It may not have just been the funeral that put a sullen look on President Biden’s face.
Seated just down the pew from him at Ethel Kennedy’s funeral service Wednesday was former House Speaker Nancy Pelosi (D-Calif.), with whom he hadn’t spoken in almost three months.
Pelosi, 84, was spotted walking behind Biden, 81, who had his back turned to her while taking his spot in the pew next to former Presidents Barack Obama and Bill Clinton.
At one point, she got up to eulogize the late 96-year-old Kennedy matriarch. As she stood and walked in front of the president, he gazed ahead and had his hand over his mouth. Pelosi then acknowledged the three presidents in attendance.
“Mr. President, Mr. President, Mr. President,” Pelosi bellowed out at one point during her speech. “How perfect for Ethel to have three great presidents speak.”
Obama, 63, appeared to smile, but Biden looked blankly at Pelosi.
Biden did however clap after Pelosi wrapped up her remarks and said of Ethel Kennedy, “May she rest in peace.”
There has long been speculation of friction between Biden and Pelosi over the Democratic revolt against him that culminated in him bowing out of the 2024 presidential race.
Pelosi never publicly called on Biden to step aside during the Democratic mutiny against him that ensued following his fumbling debate performance against former President Donald Trump in late June.
However, she reportedly threatened to go public with concerns he couldn’t prevail in the 2024 contest. She also reportedly had tough talks with him in which she was adamant that he was not on a trajectory to prevail.
“My call was just to: ‘Let’s get on a better course. He will make the decision as to what that is.’ And he made that decision. But I think he has some unease because we’ve been friends for decades,” Pelosi recently told The Guardian’s Politics Weekly America podcast.
Two days after Biden publicly declared he was “firmly committed” to sticking it out, the famously slick, longtime former party leader went on national television and strongly implied it was still an open question.
Many observers noted that some of Pelosi’s closest allies in Congress such as Reps. Adam Schiff (D-Calif.) and Zoe Lofgren (D-Calif.) joined the revolt and asked Biden to throw in the towel.
Biden has publicly insisted that “No one influenced my decision, no one knew it was coming” but conceded that the internal pressure was a “distraction.”

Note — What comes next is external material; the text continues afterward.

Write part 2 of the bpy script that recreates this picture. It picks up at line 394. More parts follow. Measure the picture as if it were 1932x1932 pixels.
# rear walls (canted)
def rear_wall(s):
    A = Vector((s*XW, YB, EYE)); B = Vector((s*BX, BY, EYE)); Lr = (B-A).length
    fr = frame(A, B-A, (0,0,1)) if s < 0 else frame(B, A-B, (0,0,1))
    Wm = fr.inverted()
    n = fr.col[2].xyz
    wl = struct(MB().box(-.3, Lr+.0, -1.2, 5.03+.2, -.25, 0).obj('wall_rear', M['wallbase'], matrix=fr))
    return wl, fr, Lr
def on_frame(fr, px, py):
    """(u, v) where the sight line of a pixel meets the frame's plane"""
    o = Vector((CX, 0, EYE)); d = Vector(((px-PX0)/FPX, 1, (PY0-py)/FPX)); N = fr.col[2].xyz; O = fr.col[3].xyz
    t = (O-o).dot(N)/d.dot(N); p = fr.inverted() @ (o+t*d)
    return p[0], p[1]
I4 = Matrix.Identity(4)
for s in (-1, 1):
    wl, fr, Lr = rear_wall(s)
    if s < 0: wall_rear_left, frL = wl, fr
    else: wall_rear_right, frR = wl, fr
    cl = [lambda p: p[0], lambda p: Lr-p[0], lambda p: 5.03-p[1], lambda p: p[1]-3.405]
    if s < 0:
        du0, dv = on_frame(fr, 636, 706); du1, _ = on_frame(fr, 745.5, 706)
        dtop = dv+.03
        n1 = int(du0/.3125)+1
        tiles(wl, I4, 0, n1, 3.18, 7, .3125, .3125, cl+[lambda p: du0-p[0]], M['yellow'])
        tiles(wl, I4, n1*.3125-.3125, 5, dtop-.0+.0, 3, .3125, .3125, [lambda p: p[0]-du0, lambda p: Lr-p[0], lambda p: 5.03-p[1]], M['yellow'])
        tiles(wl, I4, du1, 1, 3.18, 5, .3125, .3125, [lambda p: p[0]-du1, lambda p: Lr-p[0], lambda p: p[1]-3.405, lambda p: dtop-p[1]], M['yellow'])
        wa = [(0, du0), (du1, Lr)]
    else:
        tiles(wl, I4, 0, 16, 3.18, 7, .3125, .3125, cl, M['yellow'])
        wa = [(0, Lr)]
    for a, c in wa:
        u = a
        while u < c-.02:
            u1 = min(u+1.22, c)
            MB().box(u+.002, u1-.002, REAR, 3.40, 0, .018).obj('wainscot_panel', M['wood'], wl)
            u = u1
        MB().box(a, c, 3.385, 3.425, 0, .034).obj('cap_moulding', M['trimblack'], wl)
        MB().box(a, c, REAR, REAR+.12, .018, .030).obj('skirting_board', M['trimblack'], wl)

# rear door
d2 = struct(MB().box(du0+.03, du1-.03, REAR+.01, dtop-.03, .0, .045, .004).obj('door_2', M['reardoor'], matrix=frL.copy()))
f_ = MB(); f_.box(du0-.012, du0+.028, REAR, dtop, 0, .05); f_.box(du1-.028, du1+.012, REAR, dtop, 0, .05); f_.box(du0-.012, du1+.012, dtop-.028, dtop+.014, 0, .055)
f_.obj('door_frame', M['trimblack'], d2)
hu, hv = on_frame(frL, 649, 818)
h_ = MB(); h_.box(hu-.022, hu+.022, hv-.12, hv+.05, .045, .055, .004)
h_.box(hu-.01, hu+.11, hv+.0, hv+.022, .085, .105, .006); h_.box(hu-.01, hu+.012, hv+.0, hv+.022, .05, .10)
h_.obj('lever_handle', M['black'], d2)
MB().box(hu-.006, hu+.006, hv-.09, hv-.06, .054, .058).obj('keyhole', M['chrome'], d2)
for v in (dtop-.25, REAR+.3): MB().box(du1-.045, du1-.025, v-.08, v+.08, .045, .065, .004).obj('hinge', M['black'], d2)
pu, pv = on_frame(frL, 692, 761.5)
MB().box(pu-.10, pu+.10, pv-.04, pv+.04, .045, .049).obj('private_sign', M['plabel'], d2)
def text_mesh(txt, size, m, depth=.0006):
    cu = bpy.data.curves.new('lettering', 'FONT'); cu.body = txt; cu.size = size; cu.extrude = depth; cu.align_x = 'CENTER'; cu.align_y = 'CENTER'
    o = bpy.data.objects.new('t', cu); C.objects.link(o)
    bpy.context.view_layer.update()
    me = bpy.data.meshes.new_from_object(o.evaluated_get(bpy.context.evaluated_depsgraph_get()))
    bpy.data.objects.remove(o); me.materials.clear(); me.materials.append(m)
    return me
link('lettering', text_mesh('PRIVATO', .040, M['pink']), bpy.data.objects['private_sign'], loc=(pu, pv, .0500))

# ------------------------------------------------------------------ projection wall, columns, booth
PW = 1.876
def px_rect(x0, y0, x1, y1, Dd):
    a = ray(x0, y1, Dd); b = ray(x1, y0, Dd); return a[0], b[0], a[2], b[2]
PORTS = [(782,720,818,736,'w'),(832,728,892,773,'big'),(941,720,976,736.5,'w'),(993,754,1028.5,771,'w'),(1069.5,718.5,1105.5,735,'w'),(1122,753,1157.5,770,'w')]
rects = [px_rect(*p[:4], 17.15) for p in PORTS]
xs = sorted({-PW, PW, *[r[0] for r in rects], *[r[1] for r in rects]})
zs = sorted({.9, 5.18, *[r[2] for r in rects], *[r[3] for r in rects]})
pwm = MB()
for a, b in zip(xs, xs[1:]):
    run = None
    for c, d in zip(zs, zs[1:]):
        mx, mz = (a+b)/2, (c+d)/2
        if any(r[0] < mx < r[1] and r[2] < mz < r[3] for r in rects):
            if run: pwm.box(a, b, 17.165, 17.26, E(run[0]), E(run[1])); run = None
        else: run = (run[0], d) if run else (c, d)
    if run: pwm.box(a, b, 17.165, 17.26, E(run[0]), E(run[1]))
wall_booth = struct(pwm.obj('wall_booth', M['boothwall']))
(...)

“A number of my Democratic colleagues in the House and Senate thought that I was going to hurt them in the races. And I was concerned if I stayed in the race, that would be the topic — you’d be interviewing me about why did Nancy Pelosi say [something] … and I thought it’d be a real distraction,” he later reflected to “CBS News Sunday Morning” on Aug. 11.
Pelosi acknowledged during her interview on the podcast that dropped Tuesday that she hadn’t spoken with Biden since the mutiny.
When asked if she believes Biden has forgiven her, Pelosi paused and candidly replied, “There may be some people around him who haven’t forgiven me for my role.”
“I have the greatest respect for him. I think he’s one of the great consequential presidents of our country,” Pelosi stressed. “I think his legacy had to be protected. I didn’t see that happening in the course that it was on, the election was on.”
During the frostiness between the two octogenarian Catholic Democrats, Pelosi went on television and buttered Biden up with praise, lauding him as a “consequential” president who deserves a spot on Mount Rushmore.
That overture appears to have done little to mend fences between the two.
It is not entirely clear if Biden and Pelosi broke the ice and spoke during their joint appearance at the Cathedral of St. Matthew the Apostle.
Biden was also seen having a spirited exchange with Obama at one point, though it’s not entirely clear what the two said to each other.
Ethel Kennedy had died from complications caused by a stroke on Oct. 10, according to her family.